§ Information supplied:

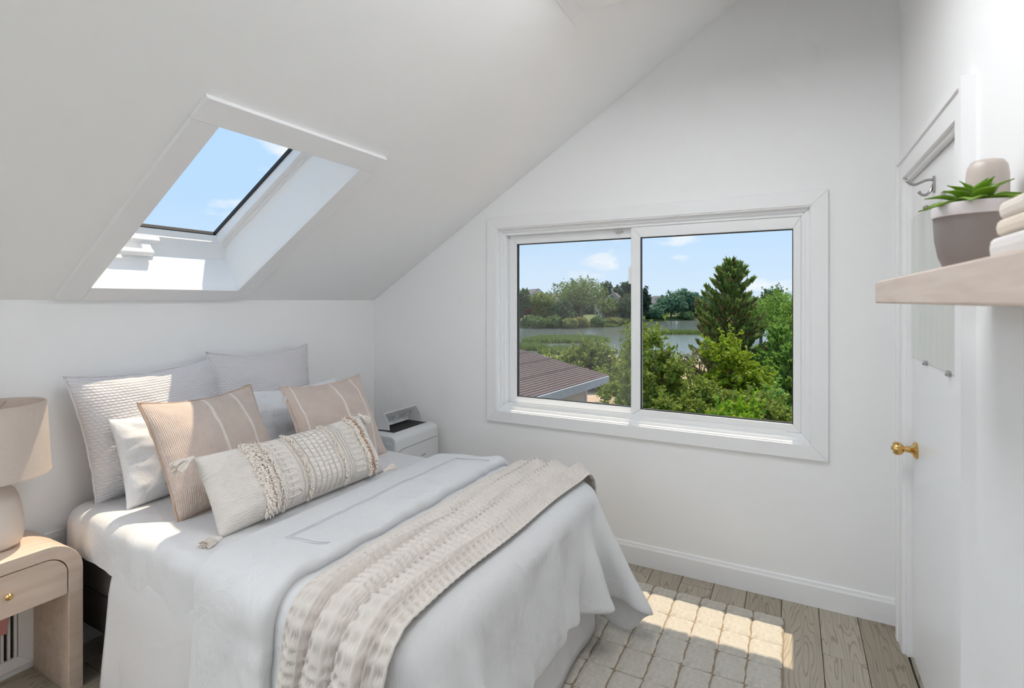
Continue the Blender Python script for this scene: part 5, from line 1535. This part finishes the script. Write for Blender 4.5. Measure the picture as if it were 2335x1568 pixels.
# ---- far trees (x, y, top z, crown radius, leaf kind, label)
FT = [
    (-36.0, 96.4, 6.09, 5.27, 'round', 'large spreading tree in the middle of the far shore', 26, 0.30),
    (-41.0, 89.2, 3.62, 2.53, 'round_l', 'yellow-green tree in front of the white house', 12, 0.10),
    (-36.5, 88.2, 1.66, 2.14, 'dark', 'dark rounded tree left of the large spreading tree', 12, 0.05),
    (-43.8, 86.6, 4.25, 1.37, 'dark', 'tall dark tree at the left edge of the window', 9, 0.10),
    (-45.1, 88.1, 2.98, 1.65, 'round', 'olive tree beside the white house at the left edge', 9, 0.10),
    (-38.3, 117.8, 6.08, 2.03, 'pine', 'puffy pine rising behind the large spreading tree', 10, 0.35),
    (-31.1, 110.3, 6.63, 2.43, 'pine', 'tall open pine next to the window mullion', 9, 0.45),
    (-28.8, 104.7, 2.74, 2.21, 'dark', 'dark tree under the tall open pine', 12, 0.05),
    (-29.4, 118.0, 4.55, 1.77, 'pine', 'narrow pine just right of the window mullion', 9, 0.2),
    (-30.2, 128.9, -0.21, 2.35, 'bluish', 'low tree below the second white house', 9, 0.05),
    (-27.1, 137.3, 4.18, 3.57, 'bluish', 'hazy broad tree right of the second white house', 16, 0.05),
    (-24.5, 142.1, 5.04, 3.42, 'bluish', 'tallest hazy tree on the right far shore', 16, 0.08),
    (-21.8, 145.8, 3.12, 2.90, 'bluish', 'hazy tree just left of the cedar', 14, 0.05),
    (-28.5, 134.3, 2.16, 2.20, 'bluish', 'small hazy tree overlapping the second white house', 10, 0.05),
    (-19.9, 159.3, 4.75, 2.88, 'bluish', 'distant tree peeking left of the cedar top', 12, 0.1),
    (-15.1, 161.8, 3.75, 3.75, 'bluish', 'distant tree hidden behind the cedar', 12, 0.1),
    (-3.2, 68.5, 2.43, 2.6, 'bright', 'bright leafy tree right behind the cedar', 15, 0.1),
    (-0.6, 65.3, 2.76, 2.7, 'bright', 'bright leafy tree at the right edge of the window', 16, 0.1),
    (-2.5, 83.6, 3.75, 1.88, 'dark', 'dark pointed tree top above the bright woodland', 9, 0.2),
    (0.7, 57.0, 2.38, 2.4, 'bright', 'bright leafy tree cut off by the right window edge', 14, 0.1),
    (-39.2, 99.5, 2.6, 2.6, 'dark', 'dark tree filling the gap behind the yellow-green tree', 12, 0.05),
    (-33.2, 104.5, 2.0, 2.6, 'round', 'olive tree between the large tree and the grey house', 12, 0.05),
    (-48.5, 104.0, 1.3, 3.0, 'dark', 'dark tree in front of the white house', 12, 0.05),
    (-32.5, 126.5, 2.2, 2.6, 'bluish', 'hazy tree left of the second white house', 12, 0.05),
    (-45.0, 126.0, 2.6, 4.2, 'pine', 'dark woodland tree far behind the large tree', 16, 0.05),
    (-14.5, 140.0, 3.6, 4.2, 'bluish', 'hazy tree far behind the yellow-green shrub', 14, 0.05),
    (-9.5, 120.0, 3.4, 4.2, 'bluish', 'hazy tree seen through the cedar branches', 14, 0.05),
    (-4.9, 69.8, 1.82, 2.0, 'bright', 'small bright tree between cedar and woodland', 12, 0.1),
]
for k, (x, y, zt_, R_, kd, lab, nb, cb) in enumerate(FT):
    gz = -2.75 if y > 80 else -3.6
    zb_ = gz + (zt_ - gz) * cb
    dist = math.hypot(x, y)
    br = 0.30 if kd == 'pine' else 0.38
    R_ *= 1.22; bl = crown_blobs(x, y, zt_, zb_, R_, nb * 3, 100 + k, 0.75, br)
    if kd == 'pine' and cb > 0.3: bl = bl[::3]
    lf = 0.0024 * dist
    area_ = R_ * (zt_ - zb_)
    nleaf = int(min(14000, max(3500, 12.0 * area_ / (lf * lf) * 0.55)))
    bush('shore_tree', lab, 'tree', (x, y, gz - 0.2), bl, nleaf, lf * 1.35, kd, 200 + k, 'trees on the far shore', trunk_r=0.05 * R_ + 0.05, sprigs=40, sprig_len=0.9)
FB = [(-41.1, 83.5, -0.82, 1.63, 'bush'), (-38.8, 83.6, -1.26, 1.76, 'bush'), (-37.2, 85.6, -0.82, 1.71, 'bush'), (-34.2, 86.0, -1.41, 1.53, 'bushy'),
      (-33.0, 88.9, -1.32, 1.80, 'bushy'), (-31.6, 93.0, -1.25, 1.62, 'bush'), (-30.5, 98.2, -1.53, 1.85, 'bushy'), (-29.1, 102.3, -1.79, 1.73, 'bushy'),
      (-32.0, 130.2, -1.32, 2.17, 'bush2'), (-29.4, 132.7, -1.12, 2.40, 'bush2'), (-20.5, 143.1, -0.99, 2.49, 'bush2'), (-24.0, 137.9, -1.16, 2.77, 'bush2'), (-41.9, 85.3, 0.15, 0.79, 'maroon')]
FBL = {'bush': 'low green shrub in the hedge along the left far shore', 'bushy': 'low tawny shrub along the left far shore', 'bush2': 'low shrub along the right far shore', 'maroon': 'small maroon-leaved tree on the left far shore'}
FBN = ['low green shrub at the left end of the far shore', 'low green shrub below the yellow-green shore tree', 'low green shrub in front of the dark rounded tree',
       'low tawny shrub left of the large spreading tree', 'low tawny shrub under the large spreading tree', 'low green shrub beside the white outdoor stair',
       'low tawny shrub below the grey shingled house', 'low tawny shrub at the waterline next to the window mullion', 'low shrub on the far shore just right of the mullion',
       'low shrub below the second white house', 'low shrub at the waterline just left of the cedar', 'low shrub under the tallest hazy tree', 'small maroon-leaved tree on the left far shore']
for k, (x, y, zt_, R_, kd) in enumerate(FB):
    bl = crown_blobs(x, y, zt_, -3.2 if kd != 'maroon' else -1.2, R_, 10, 300 + k, 0.8, 0.42)
    bush('shore_shrub', FBN[k], 'shrub', (x, y, -3.2), bl, 1800, 0.32, kd, 320 + k, 'shrubs of kind %s on the far shore' % kd, trunk_r=0.08)
# ---- houses beyond the pond
M['h_white'] = simple('white_clapboard', C(226, 228, 230), 0.8)
M['h_grey'] = simple('weathered_shingle_grey', C(150, 150, 152), 0.9, var=0.1, vscale=2)
M['h_roof'] = simple('grey_asphalt_roof', C(112, 108, 110), 0.9)
M['h_pane'] = simple('dark_window_pane', (0.03, 0.035, 0.045, 1), 0.15)
def house(label, x, y, z0, w, d, hw, hr, rz, wall, wins):
    h = empty('house', (x, y, z0), rz); tag(h, label, 'house')
    mb = MB(); mb.prism([(-w / 2, 0), (w / 2, 0), (w / 2, hw), (0, hw + hr), (-w / 2, hw)], lambda p: (p[0], -d / 2, p[1]), lambda p: (p[0], d / 2, p[1]))
    mb.build('walls', M[wall], h)
    ov = 0.35; k = hr / (w / 2)
    for s_ in (-1, 1):
        pts = [(0, hw + hr + 0.06), (s_ * (w / 2 + ov), hw - ov * k + 0.06), (s_ * (w / 2 + ov), hw - ov * k + 0.26), (0, hw + hr + 0.28)]
        MB().prism(pts, lambda p: (p[0], -d / 2 - ov, p[1]), lambda p: (p[0], d / 2 + ov, p[1])).build('roof', M['h_roof'], h)
        pts = [(0, hw + hr + 0.05), (s_ * (w / 2 + ov), hw - ov * k + 0.05), (s_ * (w / 2 + ov), hw - ov * k - 0.17), (0, hw + hr - 0.17)]
        MB().prism(pts, lambda p: (p[0], -d / 2 - ov - .04, p[1]), lambda p: (p[0], -d / 2 - ov + .04, p[1])).build('rake_board', M['h_white'], h)
    for (wx, wz, ww, wh) in wins:
        f = MB().frame(lambda a, b, dd: (a, -d / 2 - dd, b), wx - ww / 2, wx + ww / 2, wz, wz + wh, 0.10, -0.02, 0.08).build('window', M['h_white'], h)
        MB().box(wx - ww / 2 + .08, wx + ww / 2 - .08, -d / 2 - 0.03, -d / 2 - 0.001, wz + .08, wz + wh - .08).build('pane', M['h_pane'], f)
        MB().box(wx - .04, wx + .04, -d / 2 - 0.06, -d / 2 - 0.03, wz + .08, wz + wh - .08).build('mullion', M['h_white'], f)
    return h
aim = lambda x, y: math.atan2(-x, y) * 1.0
house('white clapboard house with grey roof at the left edge of the view', -56.35, 117.6, -2.2, 5.2, 9, 4.2, 2.2, aim(-56, 117) + 0.25, 'h_white', [(-1.5, 2.2, 0.9, 1.6), (0.2, 2.0, 1.0, 1.9), (1.6, 2.2, 0.7, 1.3), (0.2, 4.6, 0.5, 0.7)])
house('grey shingled house beside the large spreading tree', -34.4, 114.6, -2.5, 5.4, 9, 3.2, 2.4, aim(-34, 114) - 0.2, 'h_grey', [(-1.0, 1.7, 1.0, 1.3), (1.5, 1.7, 0.9, 1.3)])
house('white house half hidden in the hazy trees', -33.2, 153.0, -2.0, 5.0, 8, 2.8, 1.9, aim(-33, 153) + 0.5, 'h_white', [(-0.8, 1.6, 0.7, 1.2)])
house('distant grey roofed house between the left shore trees', -56.2, 129.0, -2.2, 6.0, 8, 3.2, 2.3, aim(-56, 129) - 0.4, 'h_grey', [(0, 1.5, 0.9, 1.3)])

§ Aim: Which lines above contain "small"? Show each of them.

§ Full solution:
    (-28.5, 134.3, 2.16, 2.20, 'bluish', 'small hazy tree overlapping the second white house', 10, 0.05),
    (-4.9, 69.8, 1.82, 2.0, 'bright', 'small bright tree between cedar and woodland', 12, 0.1),
FBL = {'bush': 'low green shrub in the hedge along the left far shore', 'bushy': 'low tawny shrub along the left far shore', 'bush2': 'low shrub along the right far shore', 'maroon': 'small maroon-leaved tree on the left far shore'}
       'low shrub below the second white house', 'low shrub at the waterline just left of the cedar', 'low shrub under the tallest hazy tree', 'small maroon-leaved tree on the left far shore']